La semana que viene la Primera Sala de la Suprema Corte va a establecer un precedente determinante en esta materia. El miércoles los ministros resuelven el caso del niño del Instituto San Felipe de Oaxaca que sostiene haber sido violado por el esposo de la dueña de la escuela y el maestro de computación. Ellos son prófugos de la justicia. Quien promovió el amparo que resolverá la Corte fue Magdalena García Soto, la maestra que según el menor lo llevaba al salón donde sucedían los abusos.
La defensa legal de la maestra no se ha centrado en lo que sería la defensa más obvia para ella: “yo no sabía nada”; sino en lo que permite absolver, sin haber sido juzgados, a los dos prófugos: “no existió violación”. Tuve la oportunidad de escuchar los argumentos del abogado que defiende a los tres acusados. Humberto Castillejos ha armado una buena defensa y estoy segura que está convencido de la inocencia de sus clientes. También ha hecho un buen trabajo la contraparte. Felipe Canseco, el abogado que coadyuva con el MP y defiende al menor, tiene buenos contra argumentos frente a lo que sostiene la defensa. Como en cualquier juicio, cada una de las partes provee al tribunal un punto de vista desde el cual analizar las pruebas que están en el expediente. Como todos sabemos, las pruebas no hablan por sí solas, son los litigantes los que las hacen hablar a partir de la teoría del caso que cada uno de ellos defiende: la defensa argumenta que no hubo violación y el MP y el coadyuvante que sí la hubo.

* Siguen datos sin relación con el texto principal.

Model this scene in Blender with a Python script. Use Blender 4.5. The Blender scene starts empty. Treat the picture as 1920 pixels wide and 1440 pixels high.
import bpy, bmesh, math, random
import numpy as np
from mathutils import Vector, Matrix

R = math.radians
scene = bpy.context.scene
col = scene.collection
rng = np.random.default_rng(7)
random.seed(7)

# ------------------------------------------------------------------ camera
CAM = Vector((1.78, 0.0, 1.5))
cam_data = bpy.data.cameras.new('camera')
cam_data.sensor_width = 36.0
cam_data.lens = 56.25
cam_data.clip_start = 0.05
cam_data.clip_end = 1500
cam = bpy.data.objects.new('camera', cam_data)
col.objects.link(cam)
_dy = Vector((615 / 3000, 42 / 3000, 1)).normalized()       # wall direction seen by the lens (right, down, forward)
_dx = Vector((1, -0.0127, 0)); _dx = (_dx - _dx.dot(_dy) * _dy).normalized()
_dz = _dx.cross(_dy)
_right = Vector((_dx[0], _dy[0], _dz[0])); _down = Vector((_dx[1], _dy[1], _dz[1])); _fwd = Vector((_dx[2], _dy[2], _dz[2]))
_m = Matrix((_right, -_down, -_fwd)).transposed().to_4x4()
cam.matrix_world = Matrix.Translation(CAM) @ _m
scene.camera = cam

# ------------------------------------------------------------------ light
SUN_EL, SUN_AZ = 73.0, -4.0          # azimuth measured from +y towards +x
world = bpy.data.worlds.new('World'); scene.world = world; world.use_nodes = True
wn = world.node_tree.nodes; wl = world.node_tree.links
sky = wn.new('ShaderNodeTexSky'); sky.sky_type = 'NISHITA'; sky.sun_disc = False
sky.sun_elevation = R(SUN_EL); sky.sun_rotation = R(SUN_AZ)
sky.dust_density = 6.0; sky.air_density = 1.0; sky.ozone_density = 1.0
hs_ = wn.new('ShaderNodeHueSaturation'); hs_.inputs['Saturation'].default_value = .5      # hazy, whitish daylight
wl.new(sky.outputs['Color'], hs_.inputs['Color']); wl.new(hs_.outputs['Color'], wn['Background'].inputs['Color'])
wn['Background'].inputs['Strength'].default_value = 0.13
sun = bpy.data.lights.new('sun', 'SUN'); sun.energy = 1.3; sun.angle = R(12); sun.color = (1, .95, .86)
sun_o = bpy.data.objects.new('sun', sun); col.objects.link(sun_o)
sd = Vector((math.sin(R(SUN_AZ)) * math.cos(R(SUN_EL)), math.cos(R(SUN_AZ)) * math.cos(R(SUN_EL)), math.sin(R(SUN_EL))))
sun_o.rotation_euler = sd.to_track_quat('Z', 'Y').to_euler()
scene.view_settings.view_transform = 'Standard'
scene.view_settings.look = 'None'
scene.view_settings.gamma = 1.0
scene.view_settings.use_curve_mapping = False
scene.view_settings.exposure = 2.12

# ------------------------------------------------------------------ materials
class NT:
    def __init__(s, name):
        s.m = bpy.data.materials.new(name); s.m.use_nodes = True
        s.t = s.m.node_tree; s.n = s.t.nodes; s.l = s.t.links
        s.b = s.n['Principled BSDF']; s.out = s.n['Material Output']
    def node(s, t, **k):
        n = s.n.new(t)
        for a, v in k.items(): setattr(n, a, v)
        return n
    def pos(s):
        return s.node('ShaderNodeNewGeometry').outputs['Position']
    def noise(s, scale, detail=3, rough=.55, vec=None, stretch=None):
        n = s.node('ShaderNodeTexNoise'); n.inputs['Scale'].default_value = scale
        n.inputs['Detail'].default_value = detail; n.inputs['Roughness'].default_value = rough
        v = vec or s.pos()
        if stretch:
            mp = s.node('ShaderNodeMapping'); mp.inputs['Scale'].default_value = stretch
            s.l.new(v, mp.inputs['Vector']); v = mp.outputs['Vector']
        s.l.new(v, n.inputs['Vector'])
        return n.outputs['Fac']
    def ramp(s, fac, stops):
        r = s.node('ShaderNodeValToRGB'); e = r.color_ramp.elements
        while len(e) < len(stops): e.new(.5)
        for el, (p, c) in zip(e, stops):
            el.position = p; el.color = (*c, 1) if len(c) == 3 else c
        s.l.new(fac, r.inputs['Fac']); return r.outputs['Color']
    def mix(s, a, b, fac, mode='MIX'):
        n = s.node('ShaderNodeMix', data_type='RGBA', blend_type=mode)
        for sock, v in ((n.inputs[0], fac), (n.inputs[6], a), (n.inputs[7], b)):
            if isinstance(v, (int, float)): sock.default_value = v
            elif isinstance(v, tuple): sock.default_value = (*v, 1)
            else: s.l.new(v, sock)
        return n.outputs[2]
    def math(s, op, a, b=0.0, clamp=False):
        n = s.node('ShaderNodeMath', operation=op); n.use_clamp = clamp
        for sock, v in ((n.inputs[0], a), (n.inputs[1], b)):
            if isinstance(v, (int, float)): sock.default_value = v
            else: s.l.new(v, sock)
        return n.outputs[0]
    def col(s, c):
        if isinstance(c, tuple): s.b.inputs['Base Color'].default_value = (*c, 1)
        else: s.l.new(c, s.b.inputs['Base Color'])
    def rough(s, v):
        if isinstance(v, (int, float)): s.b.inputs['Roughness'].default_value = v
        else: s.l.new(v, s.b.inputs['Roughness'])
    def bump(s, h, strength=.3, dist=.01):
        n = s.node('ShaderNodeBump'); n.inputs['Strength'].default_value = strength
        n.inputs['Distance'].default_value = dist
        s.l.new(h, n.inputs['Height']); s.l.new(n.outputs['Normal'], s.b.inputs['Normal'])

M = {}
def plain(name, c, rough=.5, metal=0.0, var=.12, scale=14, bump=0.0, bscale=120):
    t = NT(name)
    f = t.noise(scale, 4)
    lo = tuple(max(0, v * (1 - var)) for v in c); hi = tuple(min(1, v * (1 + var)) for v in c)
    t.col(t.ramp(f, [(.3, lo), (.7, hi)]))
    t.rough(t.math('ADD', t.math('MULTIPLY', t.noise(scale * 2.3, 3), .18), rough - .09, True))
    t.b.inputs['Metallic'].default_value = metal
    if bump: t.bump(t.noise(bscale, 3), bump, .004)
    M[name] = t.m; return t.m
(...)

Sin embargo, entre todo este complicado mundo de peritajes y argumentos legales, hay algo que me parece incontrovertible y que debería ser el eje central de la valoración de este caso: la declaración del niño. Yo sé, y lo vi en otros casos, que un menor de cuatro años no puede ser aleccionado para declarar de la forma en que lo hizo. También sé que la única posible explicación que puede dar el abogado defensor frente a la declaración del menor es la de siempre: la madre armó todo este escándalo porque está loca. De esta manera, la vocecita del menor, esa que apenas se atreve a decir lo que le ha pasado, termina siendo silenciada. Los formalismos legales, los papeleos absurdos y los argumentos jurídicos ad hoc son los vehículos para que nadie más escuche a la voz del menor.
Esperemos que los ministros de la Primera Sala sí tengan oídos potentes y corazón grande para escuchar, entre todo el ruido que ha generado este caso, la vocecita de un niño que a sus 4 años tuvo la valentía de pedir al sistema de justicia que se castigue a quienes abusaron sexualmente de él.